Reply 60 of 78, by dormcat
- Rank
- Oldbie
Shagittarius wrote on 2024-07-19, 00:44:Grzyb wrote on 2024-07-19, 00:28:Ensign Nemo wrote on 2024-07-18, 21:16:The biggest one for me is the transition from menu based software/OSes to icon based.
Exactly!
Replacing text with pictures looks like kindergarten, or Idiocracy.The more they make software to target the computer illiterate the more difficult it becomes to use for power users. I see this very much in audio recording software.
There was a PC Magazine editor (IIRC John C. Dvorak) who wrote an article criticizing Microsoft Creative Writer that his son had tried briefly but headed back to Word soon afterwards. "After all, we can read" or something similar, he wrote.

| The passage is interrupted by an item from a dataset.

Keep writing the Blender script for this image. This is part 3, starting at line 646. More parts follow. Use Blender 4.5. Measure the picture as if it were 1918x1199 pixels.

feda wrote on 2024-07-19, 08:20:Grzyb wrote on 2024-07-19, 00:51:Shagittarius wrote on 2024-07-19, 00:44:The more they make software to target the computer illiterate the more difficult it becomes to use for power users.
Yes, but it's 2024 - hard to believe that computer illiterates still exist...
Nowadays we call them iPhone users.
That would apply to the majority of Japanese citizens. 😁 Back in December 2018, a blog post on the ignorance of Japanese customers written by a guy working at an electronics retailer (probably Yodobashi, Yamada, or Bic; similar to Best Buy in US) raised some heated debates and discussions in Japan and abroad (I can provide detailed explanations if anyone is interested). Furthermore, more and more Japanese companies complain their new recruits post-2020 know nothing about desktop or laptop computer or office software suite; those Millennials know nothing but their iPhone and SNS apps.